The customer list reads like a who's-who of the new consumer shelf: Dr. Praeger's, Fly By Jing, Aura Bora, HOPWTR, Reel Paper, Alec's Ice Cream. These are exactly the brands that grew up on DTC data and refuse to fly blind now that they're in stores. Aisle leans on a Klaviyo integration and a Venmo payout rail to make the loop feel native rather than bolted-on.

Caption: Every one of these numbers is a brand that used to be guessing.

07 - The Point

Give the customer back to the brand that made the product.

The mission

Strip away the SMS flows and the fraud models and Aisle is arguing one thing: the relationship between a brand and the person who buys it should not disappear the moment that purchase happens in a physical store.

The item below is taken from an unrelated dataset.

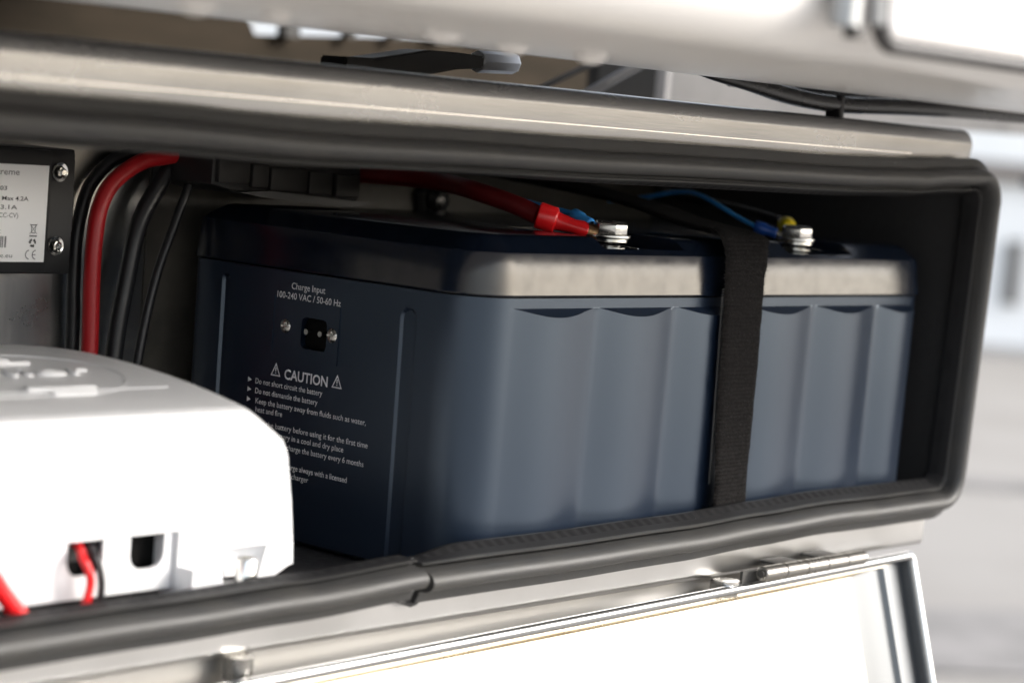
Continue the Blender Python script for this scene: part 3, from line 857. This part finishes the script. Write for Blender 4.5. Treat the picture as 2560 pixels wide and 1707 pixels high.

For most of retail history it did. The shopper was an anonymous unit of velocity, and the brand was a passenger on someone else's distribution.

The goal isn't cashback. Cashback is the bribe. The goal is a customer the brand actually knows.

- The mission, stated plainly

That reframes what Aisle is selling. It is not a coupon engine. It is a way for a consumer brand to build a real, owned, first-party customer base out of a sales channel that has historically refused to give one up. In a world where digital ad targeting keeps getting more expensive and more restricted, an owned list of verified buyers is not a nice-to-have. It is the asset.

Caption: The unglamorous truth - owning your customer list is the only marketing moat that doesn't expire.

08 - Tomorrow

Back to that Tuesday, and the cart.

Why it matters tomorrow

The cost of reaching a stranger online keeps climbing. Privacy rules keep tightening. The pixel that powered a decade of DTC growth is getting less reliable every quarter. Meanwhile, the largest pool of consumer spending still happens the old-fashioned way, on a shelf, in a store, with a receipt printed at the end. The brand that can turn that receipt into a relationship has something the others don't.

That is the future Aisle is betting on - one where the physical aisle is as measurable, as personal, and as ownable as a checkout page. With 600-plus brands, 1.5 million shoppers paid, and a fresh Series A behind it, the company is no longer arguing the idea is possible. It's arguing it should be the default.

So return to that Tuesday. The shopper drops the four-pack into the cart, pays, and walks out. Only this time, before they reach the car, their phone buzzes. A few dollars are waiting. And somewhere, for the first time, the brand knows exactly who just chose them - and has a reason to say thank you. The black box has a name in it now.

Retail spent a hundred years forgetting its customers. Aisle is in the business of remembering them.